This section is from the book "The Law Of Mortgages Of Real Estate", by John Delatre Falconbridge. Also available from Amazon: Real Estate Law.
If the owner of land has mortgaged it he retains merely an interest which is usually called his equity of redemption (a). He may subsequently either mortgage this interest or transfer it absolutely.
(a) Of course if the mortgagor has not made default he has a legal or contractual right to redeem, and the term "equity of redemption" only becomes appropriate after the legal or contractual right has been forfeited. This distinction is, however, not important for the purpose of this chapter, and therefore it is convenient to follow here the usual practice of referring to the interest which the mortgagor has in the mortgaged lands as his equity of redemption.

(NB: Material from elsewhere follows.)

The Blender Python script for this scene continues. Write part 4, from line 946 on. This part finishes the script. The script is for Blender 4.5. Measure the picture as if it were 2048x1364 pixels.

The former transaction in common parlance is a second mortgage of the land, although in fact, if the first mortgage is a legal mortgage, the subject matters of the two mortgages are different. The second mortgage is a mortgage not of the land itself but merely of the right to redeem the first mortgage (b). The effect is to transfer to the second mortgagee the right to redeem the first mortgage and to create in favour of the second mortgagor a new right to redeem the second mortgage. So the mortgagor may by a third mortgage transfer his right to redeem the second mortgage and create in his own favour a new right to redeem the third mortgage, and this process may be continued indefinitely. The result always is that the mortgagor retains only the right to redeem the latest mortgage, he having transferred his right to redeem the earlier mortgages (c). At any given time the mortgagor's so-called equity of redemption consists of the right to redeem the latest mortgage, and he may either mortgage that equity or transfer it absolutely.